Projekt Arctic LNG 2 wpisany na listę sankcji USA nie miał oficjalnej uroczystości otwarcia pierwszego ciągu skraplającego, ale wicepremier Aleksander Nowak przekonuje, że jest uruchomiona. Jednakże dostawy nie ruszyły z początkiem roku i są obecnie planowane na pierwszy kwartał 2024 roku, ale mogą się opóźnić przez uderzenie sankcji w sam projekt oraz flotę gazowców arktycznych Sowcomflotu. Partnerzy zachodni wycofali się z tego i innych projektów tego typu po inwazji Rosjan, którzy nie posiadają własnych technologii skraplania.
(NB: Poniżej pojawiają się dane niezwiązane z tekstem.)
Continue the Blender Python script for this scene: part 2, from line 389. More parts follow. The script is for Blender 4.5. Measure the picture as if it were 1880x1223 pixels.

Arctic LNG 2 zakłada docelową przepustowość 19,8 mln ton LNG rocznie dzięki trzem ciągom skraplającym. Początkowo pierwsze dwa miały być gotowe w 2024 roku a trzeci w 2026 roku. Sankcje USA stawiają go pod znakiem zapytania.
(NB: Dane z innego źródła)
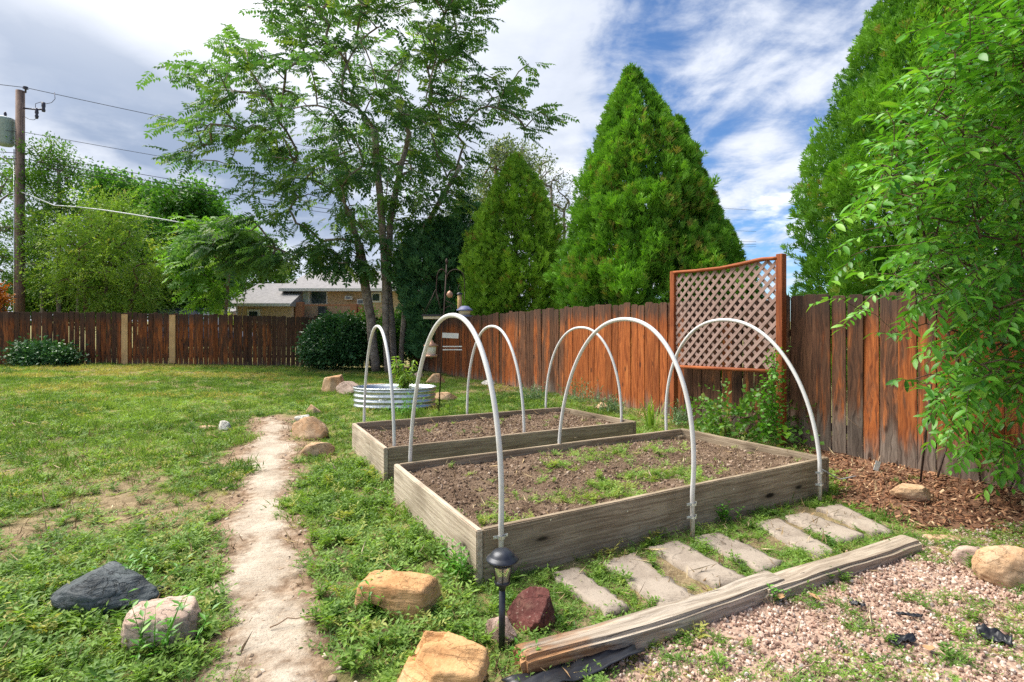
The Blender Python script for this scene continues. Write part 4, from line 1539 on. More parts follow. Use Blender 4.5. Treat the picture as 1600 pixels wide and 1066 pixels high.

Rosjanie nie mogą także finansować nowych projektów LNG ze względu na sankcje finansowe Zachodu. Projekt LNG w Ust-Łudze wart 4,9 bln rubli miał być częściowo finansowany z Funduszu Bogactwa Narodowego (900 mld rubli), bo według mediów rosyjskich nie udałoby się go finansować inaczej w warunkach sankcji. Jednakże informacja na ten temat zaobserwowane na stronach rządowych przez liczne media w Rosji, w tym Kommiersant, zostały skasowane.
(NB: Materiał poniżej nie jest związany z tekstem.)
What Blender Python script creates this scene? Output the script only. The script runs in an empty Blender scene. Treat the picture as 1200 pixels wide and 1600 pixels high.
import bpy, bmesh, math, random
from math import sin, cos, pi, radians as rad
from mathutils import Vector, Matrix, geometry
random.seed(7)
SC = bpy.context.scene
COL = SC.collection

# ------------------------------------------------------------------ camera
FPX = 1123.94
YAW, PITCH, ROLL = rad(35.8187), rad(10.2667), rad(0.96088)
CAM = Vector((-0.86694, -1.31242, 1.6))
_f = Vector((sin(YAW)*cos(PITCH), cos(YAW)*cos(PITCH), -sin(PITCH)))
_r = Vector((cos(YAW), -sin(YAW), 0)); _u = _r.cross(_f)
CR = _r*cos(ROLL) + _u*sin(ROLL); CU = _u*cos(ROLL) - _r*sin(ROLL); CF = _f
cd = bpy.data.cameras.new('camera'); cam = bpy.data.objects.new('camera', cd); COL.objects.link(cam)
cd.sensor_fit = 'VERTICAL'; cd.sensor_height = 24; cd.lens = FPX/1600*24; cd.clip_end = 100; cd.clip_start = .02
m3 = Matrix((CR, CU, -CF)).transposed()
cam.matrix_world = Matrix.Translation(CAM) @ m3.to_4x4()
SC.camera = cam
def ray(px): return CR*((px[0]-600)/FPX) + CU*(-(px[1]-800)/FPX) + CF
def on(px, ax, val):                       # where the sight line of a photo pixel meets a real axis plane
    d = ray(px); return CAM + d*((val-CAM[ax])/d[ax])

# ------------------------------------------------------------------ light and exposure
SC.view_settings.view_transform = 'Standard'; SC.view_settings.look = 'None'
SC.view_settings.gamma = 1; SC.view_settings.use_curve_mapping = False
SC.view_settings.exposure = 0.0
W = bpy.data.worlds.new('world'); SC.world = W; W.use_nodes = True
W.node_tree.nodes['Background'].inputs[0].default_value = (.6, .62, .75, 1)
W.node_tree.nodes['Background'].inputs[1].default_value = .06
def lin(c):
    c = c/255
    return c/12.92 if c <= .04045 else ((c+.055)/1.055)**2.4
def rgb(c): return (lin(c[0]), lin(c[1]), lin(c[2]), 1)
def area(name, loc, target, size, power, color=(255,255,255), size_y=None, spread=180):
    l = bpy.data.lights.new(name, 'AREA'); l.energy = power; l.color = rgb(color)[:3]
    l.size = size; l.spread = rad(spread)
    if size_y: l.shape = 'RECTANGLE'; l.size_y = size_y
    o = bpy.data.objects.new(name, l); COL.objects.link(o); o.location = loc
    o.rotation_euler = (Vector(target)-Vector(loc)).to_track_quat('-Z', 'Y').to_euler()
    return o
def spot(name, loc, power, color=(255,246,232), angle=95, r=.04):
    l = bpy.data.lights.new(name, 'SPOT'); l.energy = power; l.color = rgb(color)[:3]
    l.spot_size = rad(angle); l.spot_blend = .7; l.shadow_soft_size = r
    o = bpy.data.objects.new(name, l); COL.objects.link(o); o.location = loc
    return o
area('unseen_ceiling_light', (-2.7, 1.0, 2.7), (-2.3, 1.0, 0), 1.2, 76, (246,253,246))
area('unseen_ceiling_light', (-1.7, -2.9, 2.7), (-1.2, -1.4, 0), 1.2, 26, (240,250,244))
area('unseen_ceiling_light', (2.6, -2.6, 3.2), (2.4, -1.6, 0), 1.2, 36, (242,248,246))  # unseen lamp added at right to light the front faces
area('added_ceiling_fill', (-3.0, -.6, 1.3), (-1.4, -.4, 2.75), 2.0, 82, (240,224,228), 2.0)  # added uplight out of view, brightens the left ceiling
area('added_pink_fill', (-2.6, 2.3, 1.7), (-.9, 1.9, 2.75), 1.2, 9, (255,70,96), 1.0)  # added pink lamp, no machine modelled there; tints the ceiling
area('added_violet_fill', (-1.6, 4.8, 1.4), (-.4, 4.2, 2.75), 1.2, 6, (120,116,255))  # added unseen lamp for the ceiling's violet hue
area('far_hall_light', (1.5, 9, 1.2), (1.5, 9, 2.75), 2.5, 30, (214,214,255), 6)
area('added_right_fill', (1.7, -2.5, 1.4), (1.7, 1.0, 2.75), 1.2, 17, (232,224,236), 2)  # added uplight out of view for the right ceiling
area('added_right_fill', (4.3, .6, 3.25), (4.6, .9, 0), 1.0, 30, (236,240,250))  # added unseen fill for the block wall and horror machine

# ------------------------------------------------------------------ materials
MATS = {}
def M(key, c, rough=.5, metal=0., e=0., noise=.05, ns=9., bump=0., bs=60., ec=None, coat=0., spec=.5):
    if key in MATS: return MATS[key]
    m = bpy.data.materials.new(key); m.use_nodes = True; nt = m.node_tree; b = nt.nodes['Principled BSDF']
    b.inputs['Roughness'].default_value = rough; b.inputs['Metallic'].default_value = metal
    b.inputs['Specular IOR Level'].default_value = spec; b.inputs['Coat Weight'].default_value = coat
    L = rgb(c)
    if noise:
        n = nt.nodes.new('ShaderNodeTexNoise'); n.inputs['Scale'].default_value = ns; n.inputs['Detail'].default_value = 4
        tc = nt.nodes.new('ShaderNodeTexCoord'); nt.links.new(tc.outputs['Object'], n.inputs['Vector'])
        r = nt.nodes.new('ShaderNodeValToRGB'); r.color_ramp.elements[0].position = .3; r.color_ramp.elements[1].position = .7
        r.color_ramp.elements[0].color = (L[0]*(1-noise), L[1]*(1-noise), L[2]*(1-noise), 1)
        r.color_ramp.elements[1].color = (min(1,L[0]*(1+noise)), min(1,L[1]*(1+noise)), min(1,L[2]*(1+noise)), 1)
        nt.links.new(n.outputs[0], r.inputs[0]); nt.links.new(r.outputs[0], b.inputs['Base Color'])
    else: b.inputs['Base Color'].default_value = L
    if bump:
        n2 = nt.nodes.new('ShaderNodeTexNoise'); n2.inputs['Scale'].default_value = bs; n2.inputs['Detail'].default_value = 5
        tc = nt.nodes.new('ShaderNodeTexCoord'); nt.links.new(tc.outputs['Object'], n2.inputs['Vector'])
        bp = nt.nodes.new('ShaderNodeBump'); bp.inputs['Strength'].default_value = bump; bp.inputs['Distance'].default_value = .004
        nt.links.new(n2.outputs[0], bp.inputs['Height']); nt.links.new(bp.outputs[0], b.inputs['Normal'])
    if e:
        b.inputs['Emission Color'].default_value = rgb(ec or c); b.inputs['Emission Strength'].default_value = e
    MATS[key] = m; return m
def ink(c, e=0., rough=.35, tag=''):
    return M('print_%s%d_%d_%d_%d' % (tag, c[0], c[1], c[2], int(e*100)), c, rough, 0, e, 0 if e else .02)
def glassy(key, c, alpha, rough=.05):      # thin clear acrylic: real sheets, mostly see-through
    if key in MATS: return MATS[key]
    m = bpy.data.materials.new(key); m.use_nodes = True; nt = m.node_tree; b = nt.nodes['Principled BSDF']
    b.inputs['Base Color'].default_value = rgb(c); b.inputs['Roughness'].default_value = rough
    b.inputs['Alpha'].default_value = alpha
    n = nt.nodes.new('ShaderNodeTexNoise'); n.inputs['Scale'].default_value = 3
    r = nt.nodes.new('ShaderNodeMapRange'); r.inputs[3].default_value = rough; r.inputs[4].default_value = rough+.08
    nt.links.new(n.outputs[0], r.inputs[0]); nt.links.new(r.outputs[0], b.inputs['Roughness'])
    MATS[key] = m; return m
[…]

Potem pojawiło się dementi wicepremiera Aleksandra Nowaka. – Na ten moment takie kierowanie środków z Funduszu Bogactwa Narodowego nie jest omawiane. Decyzje zostały podjęte, a projekty są realizowane – zapewnił. Ów fundusz jest finansowany z nadwyżek budżetowych możliwych dzięki sprzedaży węglowodorów rosyjskich. Służy uzupełnianiu dziury budżetowej Rosji. W 2023 roku na ten cel trafiły 3,46 bln rubli z tego funduszu. Docelowo ma on służyć do finansowania emerytur Rosjan.